SYDNEY (The Guardian / Herald Sun): The Sydney Biennale board has terminated all ties with with the biennale's major sponsor Transfield Services, which runs the controversial Manus Island asylum seeker deportation centre.
This follows high profile protests by a number of artists who last week withdrew their work from the biennale over the board's refusal to axe Transfield Services as the biennale's major sponsor. A total of nine artists and a technician had joined the boycott by the end of last week.
“We have listened to the artists who are the heart of the Biennale and have decided to end our partnership with Transfield effective immediately,” the biennale board said in a statement.
The biennale chairman, Luca Belgiorno-Nettis, who is also CEO of Transfield Services, also resigned his position on the biennale board.
The Guardian reported Belgiorno-Nettis as saying the artists’ boycott had an impact on his decision to resign. “With many of the participating artists now torn between loyalty to our creative director and wanting to make a stand against this government policy, the core spirit of the festival is under a dark cloud,” he said.
Although Belgiorno-Nettis was against the artists' boycott, he unwittingly indicated that it had received growing support, saying that even "some international government agencies are beginning to question the decision of the Biennale’s board to stand by Transfield".

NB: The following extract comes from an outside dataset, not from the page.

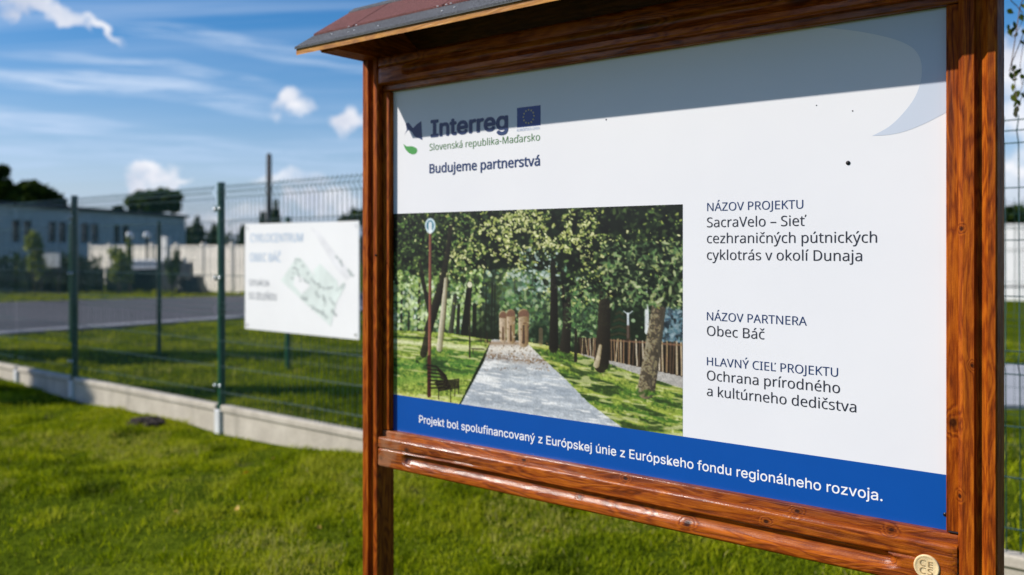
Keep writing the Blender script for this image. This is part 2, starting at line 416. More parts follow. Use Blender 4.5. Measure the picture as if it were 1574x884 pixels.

Artists said earlier that they found the detention of asylum seekers in the Papua New Guinea deportation centre "ethically indefensible and in breach of human rights". The board's decision to axe Transfield Services as a sponsor is being seen as a victory for asylum seekers' rights.
The biennale is set to open on March 21. Transfield Services is an Australian asset management corporation which last month won a AU$1.2bn contract to run Australia's deportation centres on Nauru and Manus Island.